__WHAT THIS TASK INVOLVES__
Write out all the data again, exactly as it stands.

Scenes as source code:
▼

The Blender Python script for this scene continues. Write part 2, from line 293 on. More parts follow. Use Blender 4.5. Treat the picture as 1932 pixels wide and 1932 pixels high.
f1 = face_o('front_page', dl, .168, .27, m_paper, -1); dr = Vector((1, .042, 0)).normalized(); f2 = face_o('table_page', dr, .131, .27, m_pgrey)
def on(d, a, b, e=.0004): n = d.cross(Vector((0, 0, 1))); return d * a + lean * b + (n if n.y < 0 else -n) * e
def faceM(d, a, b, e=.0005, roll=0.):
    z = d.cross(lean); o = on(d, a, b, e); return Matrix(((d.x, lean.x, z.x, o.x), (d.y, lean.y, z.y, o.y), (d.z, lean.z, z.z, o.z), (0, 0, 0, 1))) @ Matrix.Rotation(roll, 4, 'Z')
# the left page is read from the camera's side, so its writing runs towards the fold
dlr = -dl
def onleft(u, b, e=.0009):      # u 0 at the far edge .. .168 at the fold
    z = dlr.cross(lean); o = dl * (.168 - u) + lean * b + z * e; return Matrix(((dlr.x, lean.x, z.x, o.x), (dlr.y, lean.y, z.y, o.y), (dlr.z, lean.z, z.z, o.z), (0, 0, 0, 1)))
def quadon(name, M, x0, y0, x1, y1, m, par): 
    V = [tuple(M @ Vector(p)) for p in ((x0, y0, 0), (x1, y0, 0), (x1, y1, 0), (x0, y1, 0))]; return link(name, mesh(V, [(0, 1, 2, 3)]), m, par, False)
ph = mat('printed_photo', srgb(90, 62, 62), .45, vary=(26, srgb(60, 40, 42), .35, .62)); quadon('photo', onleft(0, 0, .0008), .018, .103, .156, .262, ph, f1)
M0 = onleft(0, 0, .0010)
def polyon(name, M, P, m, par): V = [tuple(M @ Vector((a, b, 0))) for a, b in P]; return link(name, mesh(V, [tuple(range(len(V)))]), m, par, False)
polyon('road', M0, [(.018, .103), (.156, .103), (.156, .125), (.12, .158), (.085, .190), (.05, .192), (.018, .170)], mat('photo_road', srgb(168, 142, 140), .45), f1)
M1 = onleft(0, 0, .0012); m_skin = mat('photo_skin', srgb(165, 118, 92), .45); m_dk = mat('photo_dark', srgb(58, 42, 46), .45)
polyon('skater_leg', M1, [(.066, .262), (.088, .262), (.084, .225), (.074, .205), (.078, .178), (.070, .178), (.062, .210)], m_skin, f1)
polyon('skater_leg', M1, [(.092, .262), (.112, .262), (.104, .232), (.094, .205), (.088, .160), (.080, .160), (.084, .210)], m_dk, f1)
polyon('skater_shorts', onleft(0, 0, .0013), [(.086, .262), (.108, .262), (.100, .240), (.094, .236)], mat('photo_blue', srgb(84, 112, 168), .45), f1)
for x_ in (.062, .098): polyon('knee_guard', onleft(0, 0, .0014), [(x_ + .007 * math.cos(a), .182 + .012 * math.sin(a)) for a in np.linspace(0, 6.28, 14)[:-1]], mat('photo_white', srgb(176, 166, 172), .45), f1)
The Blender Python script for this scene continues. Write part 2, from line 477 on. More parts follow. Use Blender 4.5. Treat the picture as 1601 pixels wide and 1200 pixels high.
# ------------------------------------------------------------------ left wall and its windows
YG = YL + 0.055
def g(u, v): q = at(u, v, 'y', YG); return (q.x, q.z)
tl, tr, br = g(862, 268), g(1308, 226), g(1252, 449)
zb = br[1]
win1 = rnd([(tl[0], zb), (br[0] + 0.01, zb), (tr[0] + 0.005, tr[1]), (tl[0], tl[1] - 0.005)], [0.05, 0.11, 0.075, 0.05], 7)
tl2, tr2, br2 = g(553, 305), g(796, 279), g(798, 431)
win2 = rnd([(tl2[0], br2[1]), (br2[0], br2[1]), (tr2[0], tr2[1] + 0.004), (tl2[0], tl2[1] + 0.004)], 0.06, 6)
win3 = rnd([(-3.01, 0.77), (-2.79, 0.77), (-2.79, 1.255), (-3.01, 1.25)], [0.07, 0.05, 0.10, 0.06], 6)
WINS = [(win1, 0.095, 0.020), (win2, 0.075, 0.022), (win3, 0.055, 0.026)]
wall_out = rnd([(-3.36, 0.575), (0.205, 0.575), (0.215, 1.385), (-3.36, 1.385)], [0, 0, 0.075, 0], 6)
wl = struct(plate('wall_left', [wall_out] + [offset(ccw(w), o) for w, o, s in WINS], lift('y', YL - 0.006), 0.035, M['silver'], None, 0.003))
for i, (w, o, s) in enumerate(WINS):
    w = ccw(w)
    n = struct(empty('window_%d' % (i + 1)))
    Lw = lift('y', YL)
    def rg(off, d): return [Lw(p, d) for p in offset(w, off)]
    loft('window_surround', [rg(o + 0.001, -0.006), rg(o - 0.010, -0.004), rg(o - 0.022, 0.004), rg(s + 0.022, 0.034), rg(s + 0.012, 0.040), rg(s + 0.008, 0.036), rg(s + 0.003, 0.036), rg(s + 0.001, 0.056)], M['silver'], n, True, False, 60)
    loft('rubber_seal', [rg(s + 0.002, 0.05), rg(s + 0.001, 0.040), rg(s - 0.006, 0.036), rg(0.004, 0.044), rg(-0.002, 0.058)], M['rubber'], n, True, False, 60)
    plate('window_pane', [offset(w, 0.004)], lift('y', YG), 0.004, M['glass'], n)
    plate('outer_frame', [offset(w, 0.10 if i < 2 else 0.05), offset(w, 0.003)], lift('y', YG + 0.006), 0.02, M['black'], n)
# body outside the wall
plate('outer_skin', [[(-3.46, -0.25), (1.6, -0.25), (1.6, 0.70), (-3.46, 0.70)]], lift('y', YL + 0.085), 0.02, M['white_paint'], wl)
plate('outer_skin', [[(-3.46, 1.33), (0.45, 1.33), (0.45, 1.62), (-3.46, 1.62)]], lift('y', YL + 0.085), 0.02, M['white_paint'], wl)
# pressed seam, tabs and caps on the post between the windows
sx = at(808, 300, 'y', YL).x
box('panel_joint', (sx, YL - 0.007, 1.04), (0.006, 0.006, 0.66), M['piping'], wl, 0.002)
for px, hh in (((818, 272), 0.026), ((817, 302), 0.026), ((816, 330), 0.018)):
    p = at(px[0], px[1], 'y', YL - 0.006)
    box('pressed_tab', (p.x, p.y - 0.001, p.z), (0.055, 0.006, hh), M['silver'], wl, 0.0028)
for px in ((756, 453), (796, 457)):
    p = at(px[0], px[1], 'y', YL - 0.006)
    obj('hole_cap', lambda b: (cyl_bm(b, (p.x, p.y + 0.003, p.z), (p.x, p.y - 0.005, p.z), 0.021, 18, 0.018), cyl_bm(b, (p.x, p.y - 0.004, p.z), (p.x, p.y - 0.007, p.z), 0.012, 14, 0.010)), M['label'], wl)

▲

__OUTPUT FOR THIS EXERCISE__
The Blender Python script for this scene continues. Write part 2, from line 293 on. More parts follow. Use Blender 4.5. Treat the picture as 1932 pixels wide and 1932 pixels high.
f1 = face_o('front_page', dl, .168, .27, m_paper, -1); dr = Vector((1, .042, 0)).normalized(); f2 = face_o('table_page', dr, .131, .27, m_pgrey)
def on(d, a, b, e=.0004): n = d.cross(Vector((0, 0, 1))); return d * a + lean * b + (n if n.y < 0 else -n) * e
def faceM(d, a, b, e=.0005, roll=0.):
    z = d.cross(lean); o = on(d, a, b, e); return Matrix(((d.x, lean.x, z.x, o.x), (d.y, lean.y, z.y, o.y), (d.z, lean.z, z.z, o.z), (0, 0, 0, 1))) @ Matrix.Rotation(roll, 4, 'Z')
# the left page is read from the camera's side, so its writing runs towards the fold
dlr = -dl
def onleft(u, b, e=.0009):      # u 0 at the far edge .. .168 at the fold
    z = dlr.cross(lean); o = dl * (.168 - u) + lean * b + z * e; return Matrix(((dlr.x, lean.x, z.x, o.x), (dlr.y, lean.y, z.y, o.y), (dlr.z, lean.z, z.z, o.z), (0, 0, 0, 1)))
def quadon(name, M, x0, y0, x1, y1, m, par): 
    V = [tuple(M @ Vector(p)) for p in ((x0, y0, 0), (x1, y0, 0), (x1, y1, 0), (x0, y1, 0))]; return link(name, mesh(V, [(0, 1, 2, 3)]), m, par, False)
ph = mat('printed_photo', srgb(90, 62, 62), .45, vary=(26, srgb(60, 40, 42), .35, .62)); quadon('photo', onleft(0, 0, .0008), .018, .103, .156, .262, ph, f1)
M0 = onleft(0, 0, .0010)
def polyon(name, M, P, m, par): V = [tuple(M @ Vector((a, b, 0))) for a, b in P]; return link(name, mesh(V, [tuple(range(len(V)))]), m, par, False)
polyon('road', M0, [(.018, .103), (.156, .103), (.156, .125), (.12, .158), (.085, .190), (.05, .192), (.018, .170)], mat('photo_road', srgb(168, 142, 140), .45), f1)
M1 = onleft(0, 0, .0012); m_skin = mat('photo_skin', srgb(165, 118, 92), .45); m_dk = mat('photo_dark', srgb(58, 42, 46), .45)
polyon('skater_leg', M1, [(.066, .262), (.088, .262), (.084, .225), (.074, .205), (.078, .178), (.070, .178), (.062, .210)], m_skin, f1)
polyon('skater_leg', M1, [(.092, .262), (.112, .262), (.104, .232), (.094, .205), (.088, .160), (.080, .160), (.084, .210)], m_dk, f1)
polyon('skater_shorts', onleft(0, 0, .0013), [(.086, .262), (.108, .262), (.100, .240), (.094, .236)], mat('photo_blue', srgb(84, 112, 168), .45), f1)
for x_ in (.062, .098): polyon('knee_guard', onleft(0, 0, .0014), [(x_ + .007 * math.cos(a), .182 + .012 * math.sin(a)) for a in np.linspace(0, 6.28, 14)[:-1]], mat('photo_white', srgb(176, 166, 172), .45), f1)
The Blender Python script for this scene continues. Write part 2, from line 477 on. More parts follow. Use Blender 4.5. Treat the picture as 1601 pixels wide and 1200 pixels high.
# ------------------------------------------------------------------ left wall and its windows
YG = YL + 0.055
def g(u, v): q = at(u, v, 'y', YG); return (q.x, q.z)
tl, tr, br = g(862, 268), g(1308, 226), g(1252, 449)
zb = br[1]
win1 = rnd([(tl[0], zb), (br[0] + 0.01, zb), (tr[0] + 0.005, tr[1]), (tl[0], tl[1] - 0.005)], [0.05, 0.11, 0.075, 0.05], 7)
tl2, tr2, br2 = g(553, 305), g(796, 279), g(798, 431)
win2 = rnd([(tl2[0], br2[1]), (br2[0], br2[1]), (tr2[0], tr2[1] + 0.004), (tl2[0], tl2[1] + 0.004)], 0.06, 6)
win3 = rnd([(-3.01, 0.77), (-2.79, 0.77), (-2.79, 1.255), (-3.01, 1.25)], [0.07, 0.05, 0.10, 0.06], 6)
WINS = [(win1, 0.095, 0.020), (win2, 0.075, 0.022), (win3, 0.055, 0.026)]
wall_out = rnd([(-3.36, 0.575), (0.205, 0.575), (0.215, 1.385), (-3.36, 1.385)], [0, 0, 0.075, 0], 6)
wl = struct(plate('wall_left', [wall_out] + [offset(ccw(w), o) for w, o, s in WINS], lift('y', YL - 0.006), 0.035, M['silver'], None, 0.003))
for i, (w, o, s) in enumerate(WINS):
    w = ccw(w)
    n = struct(empty('window_%d' % (i + 1)))
    Lw = lift('y', YL)
    def rg(off, d): return [Lw(p, d) for p in offset(w, off)]
    loft('window_surround', [rg(o + 0.001, -0.006), rg(o - 0.010, -0.004), rg(o - 0.022, 0.004), rg(s + 0.022, 0.034), rg(s + 0.012, 0.040), rg(s + 0.008, 0.036), rg(s + 0.003, 0.036), rg(s + 0.001, 0.056)], M['silver'], n, True, False, 60)
    loft('rubber_seal', [rg(s + 0.002, 0.05), rg(s + 0.001, 0.040), rg(s - 0.006, 0.036), rg(0.004, 0.044), rg(-0.002, 0.058)], M['rubber'], n, True, False, 60)
    plate('window_pane', [offset(w, 0.004)], lift('y', YG), 0.004, M['glass'], n)
    plate('outer_frame', [offset(w, 0.10 if i < 2 else 0.05), offset(w, 0.003)], lift('y', YG + 0.006), 0.02, M['black'], n)
# body outside the wall
plate('outer_skin', [[(-3.46, -0.25), (1.6, -0.25), (1.6, 0.70), (-3.46, 0.70)]], lift('y', YL + 0.085), 0.02, M['white_paint'], wl)
plate('outer_skin', [[(-3.46, 1.33), (0.45, 1.33), (0.45, 1.62), (-3.46, 1.62)]], lift('y', YL + 0.085), 0.02, M['white_paint'], wl)
# pressed seam, tabs and caps on the post between the windows
sx = at(808, 300, 'y', YL).x
box('panel_joint', (sx, YL - 0.007, 1.04), (0.006, 0.006, 0.66), M['piping'], wl, 0.002)
for px, hh in (((818, 272), 0.026), ((817, 302), 0.026), ((816, 330), 0.018)):
    p = at(px[0], px[1], 'y', YL - 0.006)
    box('pressed_tab', (p.x, p.y - 0.001, p.z), (0.055, 0.006, hh), M['silver'], wl, 0.0028)
for px in ((756, 453), (796, 457)):
    p = at(px[0], px[1], 'y', YL - 0.006)
    obj('hole_cap', lambda b: (cyl_bm(b, (p.x, p.y + 0.003, p.z), (p.x, p.y - 0.005, p.z), 0.021, 18, 0.018), cyl_bm(b, (p.x, p.y - 0.004, p.z), (p.x, p.y - 0.007, p.z), 0.012, 14, 0.010)), M['label'], wl)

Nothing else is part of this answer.